There was a large and enthusiastic crowd up front who were fully into this — though countered by the fact that a few rows back it was more just another background element of the massive houseparty. I can see why people find this fun, and I can see the hard work that Savage is putting into his live performances — I even enjoy his steady stream of fresh music he keeps putting out. But in the end, I have to confess, this kind of live show just doesn't do a lot for me. All the more room for the people who do get it, including all those who rushed up front when, in lieu of an encore, Savage selected "Sexual Healing" on his ipod and semi-lipsynced into an empty wine bottle, dancing and whipping up the crowd into a singalong frenzy.
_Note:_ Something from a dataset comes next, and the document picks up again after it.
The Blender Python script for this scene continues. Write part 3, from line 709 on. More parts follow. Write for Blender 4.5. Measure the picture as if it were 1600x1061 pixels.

The end of the "show" part of the night meant that the party proper was just kicking into high gear, but that was enough of a time for me. When I managed to make my way up the Stairs of Peril to retrieve my parka I found that all of the coats that had been hung up had fallen into a giant heap and were buried under layers of coats from more recent arrivals. That meant you had wade into a knee-deep pile, tromping on other people's coats until you could dig out your own, all while trying to dodge the line of people waiting to use the one bathroom. That could be a metaphor for the place as a whole — either that sort of thing is a minor impediment to your fun, or it's enough to make you wonder if this is the sort of fun you want to have.


1 Actual overheard conversation:

Hipster #1: After the show, we're going to take some drugs and go up to the castle.

Hipster #2: [brightly] *I* like doing drugs!

2 Entitled Close to the Bone, the disc was recorded by Ben Cook, and is now slated for a September release.

3 It maybe (probably?) shouldn't matter so much at all — but that's a whole other unpacking of my inner rockism that I'm not prepared to get into here.